Deliciosamente desgarbado, entre el alboroto de su melena encanecida y esa camisa a medio desabotonar, el poeta eleva por vez primera la voz con Cera perdida y se embarca en una travesía de sensualidad y perplejidades vitales que abarca 25 escalas, aunque al final añadirá otras dos a la hoja de ruta. Curioso que Luis Eduardo tuviera antaño una relación conflictiva con su propia garganta, grave y seductora cuando habla y sorprendentemente cálida y voluble al cantar, capacitada para serpentear hasta notas que parecerían inalcanzables. Y así, durante tres horas sin desfallecimientos, inmerso en desentrañar el enigma infinito que resume en la reciente Un verso suelto: “Quiero saber qué sentido tiene esta broma llamada existencia”.

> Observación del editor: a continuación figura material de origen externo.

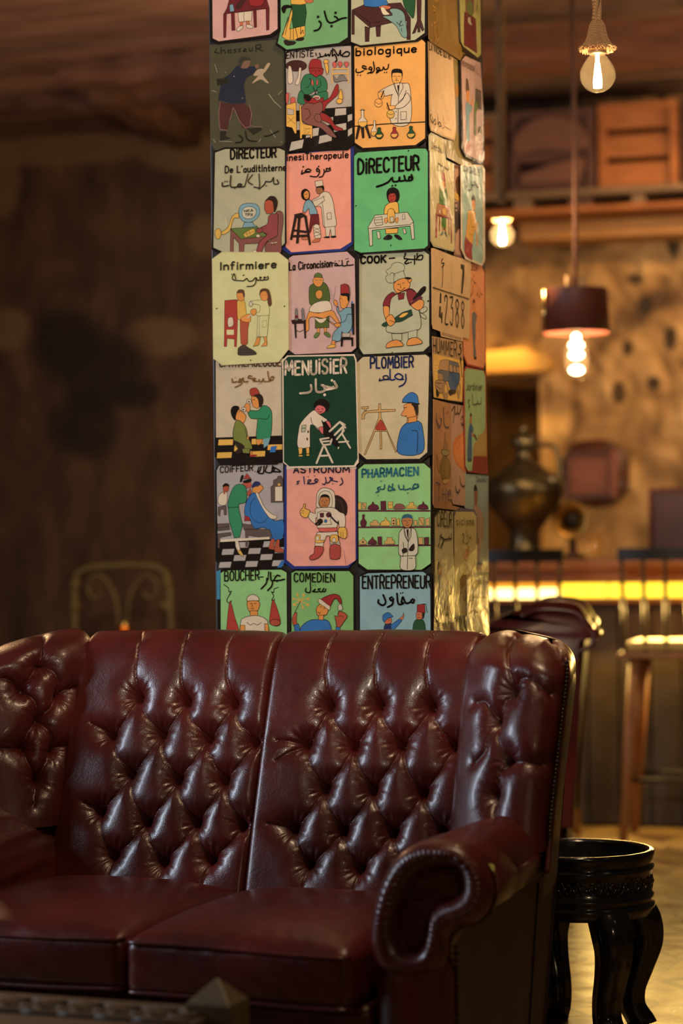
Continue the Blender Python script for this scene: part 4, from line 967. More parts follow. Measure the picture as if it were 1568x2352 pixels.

Aute asume sin rodeos que viene a cantar y contar cuanto atañe a su última criatura, El niño que miraba el mar, y así lo advierte con característica sorna: “Habrá muy poquitas canciones del siglo pasado, hoy toca sufrir con las nuevas”. La reivindicación de su vigencia plena implica renunciar a audiencias más amplias (ayer, unas 800 personas) y aplausos sin fisuras. Pero solo cabe constatar aquí la excelencia de una escritura que, aun habiendo perdido versatilidad melódica, sigue asentada en la estratosfera literaria. Desde Un ser humano, reflexión sobre el teatro de la vida (“esta farsa sin apuntador”), a ¡Qué necesidad!, una hoja de reclamaciones a Dios mediante ese sarcasmo fino, afilado y demoledor con el que tantas veces hemos acabado sonriéndonos.

Aute, sabio sereno y perplejo, acredita toda una vida hablándonos de sensualidad y estupefacción, del amor como el argumento más poderoso y las dificultades para comprender un mundo movido por la estupidez y la avaricia. Al final llegaron Sin tu latido, De alguna manera, La belleza o, un Al alba a pulmón, sin instrumentación alguna. La capacidad de estremecer de este hombre proviene de largo.